Summary — S.259: Foreign Adversary Communications Transparency Act

Status: Introduced Jan 27, 2025; reported favorably by Senate Commerce Committee (Report No. 119–36).
Primary sponsor: Sen. Deb Fischer. (Companion House bill H.R. 906 introduced Jan 31, 2025.)

Purpose

To increase public transparency about communications licensees and authorization holders that have ownership or control ties to designated “covered countries” (i.e., foreign adversaries identified in 10 U.S.C. 4872(f)(2)). The bill directs the Federal Communications Commission (FCC) to identify and publish such entities and to collect ownership information needed to maintain that list.

Key provisions

  • Definitions:
    • “Covered country” references countries listed at 10 U.S.C. 4872(f)(2).
    • “Covered entity” includes a covered country’s government, entities organized under its laws, and their subsidiaries.
  • Initial public list:
    • Within 120 days of enactment, the FCC must publish on its website a list of entities that:
    • Hold licenses under 47 U.S.C. 309(j) (e.g., auctioned wireless licenses) or under the Cable Landing Licensing Act; and
    • Either have reportable equity/voting interests held by a covered entity per FCC ownership rules, or have been determined by an “appropriate national security agency” to be controlled by a covered entity.
  • Rulemaking and expanded coverage:
    • Within 18 months, the FCC must adopt rules to collect information identifying other authorization- or license-holders (not covered by the initial list) that have reportable covered-entity interests.
    • Within 1 year after those rules are issued, the FCC must add those identified entities to the public list.
  • Ongoing updates:
    • The FCC must update the list at least annually.
  • Paperwork Reduction Act:
    • Information collections conducted to implement the Act are exempt from the federal Paperwork Reduction Act.

Who is affected

  • FCC licensees and authorization holders (broadcast, common carrier, submarine cable landing licenses, wireless licensees, etc.) with ownership or control ties to covered countries.
  • Covered entities (foreign governments, foreign-organized firms, and their subsidiaries) that hold equity, voting interests, or exercise control.
  • The FCC and relevant national security agencies (for determinations of control).
  • The public, industry stakeholders, and policymakers who will use the published list.

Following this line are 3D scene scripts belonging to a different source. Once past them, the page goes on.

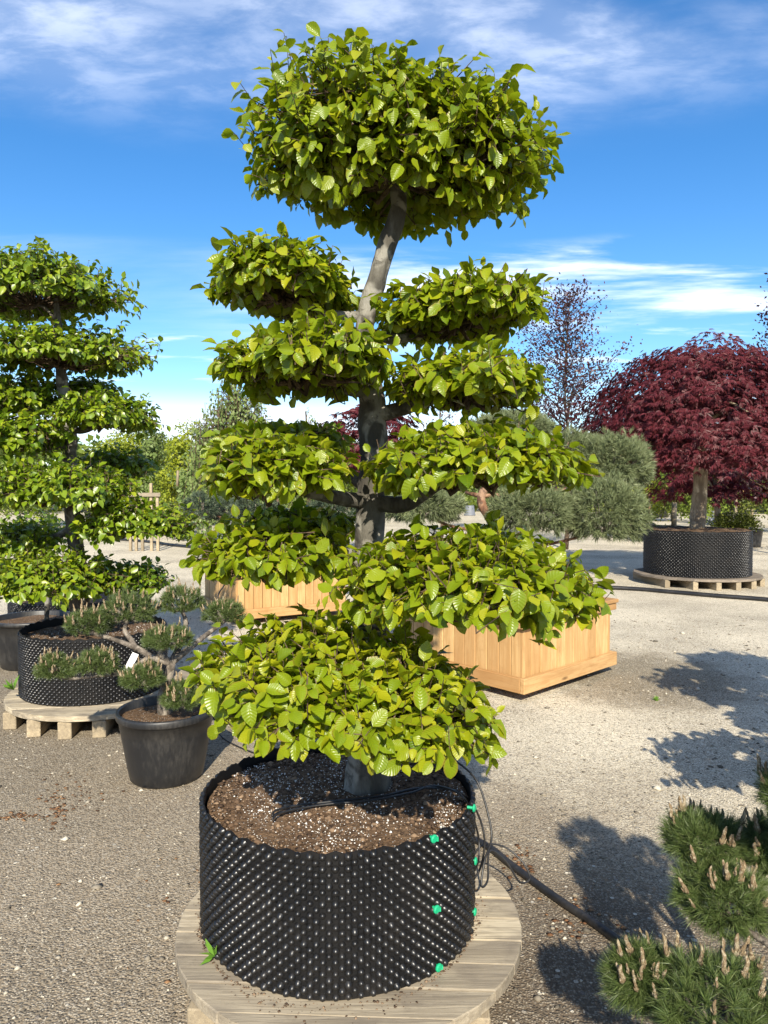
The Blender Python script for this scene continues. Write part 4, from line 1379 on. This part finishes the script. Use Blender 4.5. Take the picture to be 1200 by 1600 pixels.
# --- copper beeches: upright, open and feathery
def feather_tree(label, base, H, w, mat, seed, branches=70, per=30, leaf=.085, group='open copper beeches', name='copper_beech', z_low=.18):
    r = np.random.default_rng(seed)
    root = empty(name, base, label, 'tree', group)
    b = Vector(base)
    mb = MB()
    tp = spline([b, b + Vector((.12, 0, H * .3)), b + Vector((-.06, 0, H * .6)), b + Vector((.05, 0, H * .97))], 16)
    mb.tube(tp, lerp_list([.07, .035, .010], 16), 8, .1)
    pos, ax, nr = [], [], []
    for i in range(branches):
        t = z_low + (1 - z_low) * (i + r.random()) / branches
        st = b + Vector((0, 0, H * t * .96))
        a = r.uniform(0, 6.283)
        ln = w * (1.05 - t) ** .6 * r.uniform(.6, 1.1) + .12
        dv = Vector((math.cos(a), math.sin(a), r.uniform(.5, 1.15))).normalized()
        e = st + dv * ln
        mid_ = st.lerp(e, .5) + Vector((r.normal(0, .08), r.normal(0, .08), -.08 * ln))
        mb.tube([st, mid_, e], [.016, .010, .004], 4, cap=False)
        n = max(6, int(per * ln / w * 1.6))
        f = r.uniform(.15, 1.05, n)[:, None]
        p = np.array(st) * (1 - f) + np.array(e) * f + r.normal(0, .16 * min(1, ln), (n, 3))
        pos.append(p); ax.append(unit(np.array(dv) * .5 + r.normal(0, .7, (n, 3)))); nr.append(r.normal(0, .5, (n, 3)) + np.array([0, -.3, .7]))
    mb.build('trunk', M['twig'], root, True)
    pos, ax, nr = map(np.concatenate, (pos, ax, nr))
    L = leaf * r.uniform(.6, 1.25, len(pos))
    link('crown', quad_leaves('crown', pos, ax, nr, L, L * .62, r), mat, root)
    return root


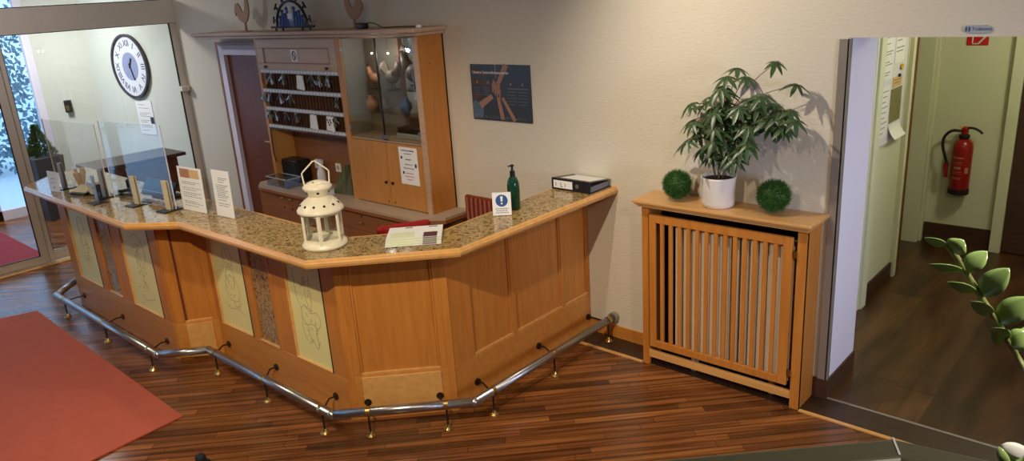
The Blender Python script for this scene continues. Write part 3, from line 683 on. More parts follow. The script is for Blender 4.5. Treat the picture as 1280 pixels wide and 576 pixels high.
def onray(i, t):  # point on rail segment i
    p, q = Vector(rl[i]), Vector(rl[i+1]); v = p+(q-p)*t; return (v.x, v.y)
ss = []
for si, s, ri, t_ in ((0, 0.04, 0, 0.05), (0, 0.59, 0, 0.48), (0, 1.17, 0, 0.89), (1, 0.09, 1, 0.20), (1, 0.51, 1, 0.75), (2, 0.14, 2, 0.07), (2, 0.78, 2, 0.50), (2, 1.38, 2, 0.94), (4, 0.16, 4, 0.07), (4, 0.92, 4, 0.48), (4, 1.70, 4, 0.91), (5, 0.16, 5, 0.5)):
    if si == 5:
        continue
    q = bracket(si, s, onray(ri, t_)); p0, p1 = Vector(rl[ri]+(0,)), Vector(rl[ri+1]+(0,)); dv = (p1-p0).normalized()
    obj('rail_sleeve', tb([q-dv*0.012, q+dv*0.012], 0.0285, 16), 'brass', fr)

# ------------------------------------------------------------------ things on the counter
# lantern
lx, ly = -3.425, 2.215
la = thing('lantern', 'cream metal lantern with arched handle on the granite counter corner', 'lantern', (lx, ly, ZT), math.radians(57.1))
bm = B(); lathe(bm, [(0.118, 0.002), (0.122, 0.010), (0.122, 0.016), (0.116, 0.028), (0.108, 0.036)], n=48); obj('base', bm, 'lantern', la, local=True, smooth=False, bevel=0.002)
LR = math.radians(19)
def rot6(bm): bm.transform(Matrix.Rotation(LR, 4, 'Z')); return bm
bm = B()
for k in range(6):
    a = 2*PI*k/6+LR; c_, s_ = math.cos(a), math.sin(a)
    obox(bm, (0.109*c_, 0.109*s_, 0.115), (c_, s_, 0), (-s_, c_, 0), (0, 0, 1), 0.003, 0.0045, 0.085)
    for sg in (1, -1):
        e_ = a+sg*PI/3; tv = (Vector((math.cos(e_), math.sin(e_), 0))-Vector((c_, s_, 0))).normalized(); nv = Vector((tv.y, -tv.x, 0))
        obox(bm, Vector((0.109*c_, 0.109*s_, 0.115))+tv*0.0075, tv, nv, (0, 0, 1), 0.0042, 0.002, 0.083)
obj('frame_bars', bm, 'lantern', la, local=True)
bm = B(); lathe(bm, [(0.104, 0.030), (0.113, 0.030), (0.113, 0.052), (0.104, 0.052), (0.104, 0.030)], n=6, caps=False); obj('hexagon_rim', rot6(bm), 'lantern', la, local=True); bm = B(); lathe(bm, [(0.104, 0.184), (0.113, 0.184), (0.113, 0.200), (0.104, 0.200), (0.104, 0.184)], n=6, caps=False); obj('hexagon_rim', rot6(bm), 'lantern', la, local=True)
bm = B(); lathe(bm, [(0.107, 0.045), (0.107, 0.19)], n=6, caps=False); obj('glass_panes', rot6(bm), 'lantglass', la, local=True)
bm = B(); lathe(bm, [(0.118, 0.196), (0.124, 0.200), (0.124, 0.212), (0.118, 0.218), (0.104, 0.240), (0.080, 0.262), (0.056, 0.277), (0.050, 0.282)], n=48); obj('roof', bm, 'lantern', la, local=True, smooth=True)
bm = B(); lathe(bm, [(0.050, 0.280), (0.056, 0.290), (0.072, 0.318), (0.078, 0.326), (0.078, 0.333), (0.068, 0.343), (0.045, 0.356), (0.018, 0.364), (0.002, 0.366)], n=40); obj('cap', bm, 'lantern', la, local=True, smooth=True)
bm = B()
for k in range(12):
    a = 2*PI*k/12+0.2; R, zz = 0.1035, 0.243; nrm = Vector((math.cos(a)*0.65, math.sin(a)*0.65, 0.76)).normalized(); p = Vector((R*math.cos(a), R*math.sin(a), zz)); tube(bm, [p-nrm*0.004, p+nrm*0.0012], 0.0075, 5)
for k in range(6):
    a = 2*PI*k/6+0.5; nrm = Vector((math.cos(a), math.sin(a), -0.5)).normalized(); p = Vector((0.066*math.cos(a), 0.066*math.sin(a), 0.307)); tube(bm, [p-nrm*0.004, p+nrm*0.0015], 0.0075, 5)
p = Vector((0.032*math.cos(-2.2), 0.032*math.sin(-2.2), 0.360)); tube(bm, [p-Z*0.004, p+Z*0.002], 0.0055, 5)
obj('star_holes', bm, 'blackm', la, local=True)
bm = B(); hp = smoothpts([(-0.064, 0, 0.334), (-0.068, 0, 0.40), (-0.062, 0, 0.418), (0.0, 0, 0.468), (0.062, 0, 0.418), (0.068, 0, 0.40), (0.064, 0, 0.334)], 3); tube(bm, [(-0.064, 0, 0.334), (-0.070, 0, 0.408), (-0.060, 0, 0.42), (-0.006, 0, 0.468), (0.006, 0, 0.468), (0.060, 0, 0.42), (0.070, 0, 0.408), (0.064, 0, 0.334)], 0.0042, 8); obj('handle', bm, 'lantern', la, local=True)

# brochures fan
br = thing('brochure_stack', 'fanned stack of pale green brochures on the granite counter', 'brochures', (-3.08, 2.56, ZT), math.radians(44))
for k in range(7):
    bm = B(); z0 = 0.003+k*0.0035; sh = k*0.012
    vs = box(bm, -0.15, 0.15, -0.14+sh, 0.06+sh, z0, z0+0.0022); o = obj('leaflet', bm, ['white', 'brochure', 'white', 'brochure', 'white', 'brochure', 'white'][k], br, local=True)
    bm = B(); box(bm, 0.05, 0.125, -0.139+sh, -0.126+sh+(0.07 if k == 6 else 0), z0+0.0023, z0+0.0027); obj('printed_strip', bm, 'wine', o, local=True)
    bm = B(); box(bm, -0.13, 0.0, -0.138+sh, -0.127+sh+(0.09 if k == 6 else 0), z0+0.0023, z0+0.0027); obj('printed_tint', bm, 'brochure', o, local=True)
bm = B(); box(bm, -0.15, 0.15, 0.10, 0.135, 0.0263, 0.0266); obj('printed_band', bm, 'white', br, local=True)
bm = B(); box(bm, -0.06, -0.02, 0.106, 0.124, 0.0267, 0.0270); box(bm, 0.07, 0.12, 0.106, 0.124, 0.0267, 0.0270); obj('printed_words', bm, 'ink', br, local=True)

# menu cards
def menucard(pL, pR, z1, name, label, header, rows, tilt=0.03, group=None):
    pL, pR = Vector(pL+(0,)), Vector(pR+(0,)); u = (pR-pL).normalized(); n = Vector((u.y, -u.x, 0)); w_ = (pR-pL).length; h_ = z1-ZT
    uz = (Z - n*tilt).normalized(); nn = u.cross(uz)
    t = thing(name, label, 'table sign', (pL+pR)/2+Z*ZT, 0, group)
    o0 = pL+Z*(ZT+0.003)
    bm = B(); obox(bm, o0+u*w_/2+uz*h_/2, u, uz, nn, w_/2, h_/2, 0.0015); obj('card', bm, 'white', t)
    bm = B(); obox(bm, o0+u*w_/2-nn*0.03+Z*0.0, u, nn, Z, w_/2, 0.03, 0.0015); obox(bm, o0+u*w_/2-nn*0.004+uz*h_/2, u, uz, nn, w_/2+0.003, h_/2+0.002, 0.001); obj('acrylic_stand', bm, 'plexi', t)
    bm = B(); lines_on(bm, o0, u, uz, w_, rows, off=0.0018, seed=len(label)); obj('printing', bm, 'ink', t)
    if header:
        bm = B(); obox(bm, o0+u*w_*0.30+uz*h_*0.86+nn*0.0018, u, uz, nn, w_*0.20, h_*0.10, 0.0005); obj('printed_photo', bm, 'figure2', t)
        bm = B(); obox(bm, o0+u*w_*0.70+uz*h_*0.86+nn*0.0018, u, uz, nn, w_*0.20, h_*0.10, 0.0005); obj('printed_header', bm, 'tan', t)
    return t, o0, u, uz, nn
H_ = 0.285
menucard((-4.955, 2.155), (-4.68, 2.18), 1.378, 'menu_card', 'white info card with small photo header, larger of two upright cards', True, [(z*H_, .14, .9-.2*(i % 2), 0.004) for i, z in enumerate([.68, .64, .55, .50, .43, .39, .34, .22, .18, .12])])
menucard((-4.58, 2.20), (-4.39, 2.215), 1.385, 'menu_card', 'narrow all-white text card standing right of the photo-headed card', False, [(z*H_, .2 if i > 2 else .35, .85-.1*(i % 3), 0.0045) for i, z in enumerate([.88, .84, .79, .72, .68, .64, .60, .56, .52, .48, .44, .38, .30, .25])])
menucard((-6.53, 1.85), (-6.38, 1.87), 1.24, 'price_card', 'small white card standing at the far left end of the counter', False, [(.10, .3, .7, .005), (.07, .25, .75, .004), (.03, .4, .6, .01)])

# hygiene sign, bottle, binder
t, o0, u, uz, nn = menucard((-2.985, 3.09), (-2.90, 3.16), 1.222, 'mask_sign', 'small white mask-notice sign with blue circle beside the green bottle', False, [(.040, .15, .85, .005), (.028, .2, .8, .005), (.016, .15, .85, .005)], 0.08)
bm = B(); cc2 = o0+u*0.055+uz*0.088+nn*0.002
vs = [bm.verts.new(cc2+(u*math.cos(2*PI*k/32)+uz*math.sin(2*PI*k/32))*0.036) for k in range(32)]; bm.faces.new(vs); obj('blue_disc', bm, 'blue', t)
bm = B(); a_ = cc2+nn*0.0008
vs = [bm.verts.new(a_+u*x+uz*y) for x, y in ((-.005, -.006), (.005, -.006), (.008, .026), (-.008, .026))]; bm.faces.new(vs)
vs = [bm.verts.new(a_+(u*math.cos(2*PI*k/12)+uz*math.sin(2*PI*k/12))*0.0055-uz*0.017) for k in range(12)]; bm.faces.new(vs); obj('exclamation_mark', bm, 'white', t)
bo = thing('pump_bottle', 'dark green glass pump bottle on the counter near the wall', 'bottle', (-2.975, 3.27, ZT))
bm = B(); lathe(bm, [(0.030, 0.0), (0.035, 0.004), (0.037, 0.05), (0.0375, 0.10), (0.037, 0.15), (0.033, 0.175), (0.024, 0.195), (0.014, 0.203)], n=32); obj('bottle_body', bm, 'bottle', bo, local=True, smooth=True)
bm = B(); lathe(bm, [(0.016, 0.200), (0.016, 0.235), (0.008, 0.237), (0.006, 0.262), (0.012, 0.263), (0.012, 0.272), (0.004, 0.276)], n=20); tube(bm, [(0, 0, 0.267), (-0.015, -0.02, 0.266)], 0.005, 8); obj('pump_head', bm, 'black', bo, local=True)
bi = thing('ring_binder', 'black lever-arch binder with white spine label lying by the wall', 'binder', (-2.93, 3.86, ZT), 0)
Lf = Vector((-3.075, 3.765, 0)); Rf = Vector((-2.772, 3.752, 0))
bm = B(); box(bm, -3.075, -2.765, 3.757, 3.765, ZT+0.001, ZT+0.076); obj('spine', bm, 'black', bi, bevel=0.002)
bm = B(); box(bm, -3.075, -2.765, 3.765, 3.99, ZT+0.001, ZT+0.004); obj('back_cover', bm, 'black', bi)
bm = B(); vs = [bm.verts.new(p) for p in ((-3.075, 3.765, ZT+0.073), (-2.765, 3.765, ZT+0.073), (-2.765, 3.99, ZT+0.045), (-3.075, 3.99, ZT+0.045), (-3.075, 3.765, ZT+0.076), (-2.765, 3.765, ZT+0.076), (-2.765, 3.99, ZT+0.048), (-3.075, 3.99, ZT+0.048))]
for q in ((0, 1, 2, 3), (4, 5, 6, 7), (0, 1, 5, 4), (1, 2, 6, 5), (2, 3, 7, 6), (3, 0, 4, 7)): bm.faces.new([vs[i] for i in q])
obj('front_cover', bm, 'black', bi)
bm = B(); vs = [bm.verts.new(p) for p in ((-3.03, 3.79, ZT+0.0742), (-2.79, 3.79, ZT+0.0742), (-2.79, 3.98, ZT+0.0502), (-3.03, 3.98, ZT+0.0502))]; bm.faces.new(vs); obj('cover_sheet', bm, 'white', bi)
bm = B(); box(bm, -3.05, -2.765+(-0.01), 3.77, 3.98, ZT+0.005, ZT+0.040); obj('paper_block', bm, 'ink', bi)
bm = B(); box(bm, -3.058, -2.905, 3.7555, 3.757, ZT+0.014, ZT+0.064); obj('spine_label', bm, 'white', bi)
bm = B(); box(bm, -3.04, -3.036, 3.7548, 3.7556, ZT+0.025, ZT+0.05); box(bm, -3.0, -2.996, 3.7548, 3.7556, ZT+0.022, ZT+0.052); box(bm, -2.996, -2.982, 3.7548, 3.7556, ZT+0.022, ZT+0.026); box(bm, -2.965, -2.961, 3.7548, 3.7556, ZT+0.022, ZT+0.046); obj('label_marks', bm, 'inkd', bi)
bm = B(); tube(bm, [(-2.865, 3.756, ZT+0.04), (-2.865, 3.752, ZT+0.04)], 0.014, 20); obj('finger_ring', bm, 'steel', bi)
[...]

Procedural/timeline highlights

  • 120 days to publish initial list for specified license types after enactment.
  • 18 months to issue rules to gather ownership information for remaining authorizations.
  • 1 year after those rules to place newly identified entities on the public list.
  • Annual mandatory updates thereafter.

Potential impacts

  • Increased transparency about foreign ownership/control of U.S. communications assets.
  • Administrative burden on the FCC and on licensees to report ownership details.
  • Reputational and commercial effects for entities placed on a public list (may inform further regulatory or enforcement action under existing national‑security authorities).
  • Supports existing statutes (e.g., Secure and Trusted Communications Networks Act) aimed at reducing security risks from adversary-controlled communications infrastructure.

Legislative history

  • S.259 introduced Jan 27, 2025; ordered reported favorably by the Senate Commerce Committee (voice vote) April 30, 2025; reported July 9, 2025 (Sen. Cruz, reporting). Companion House bill H.R. 906 was reported favorably and considered in the House in April 2025.

Compiled from official sources — confirm details with the bill’s official record.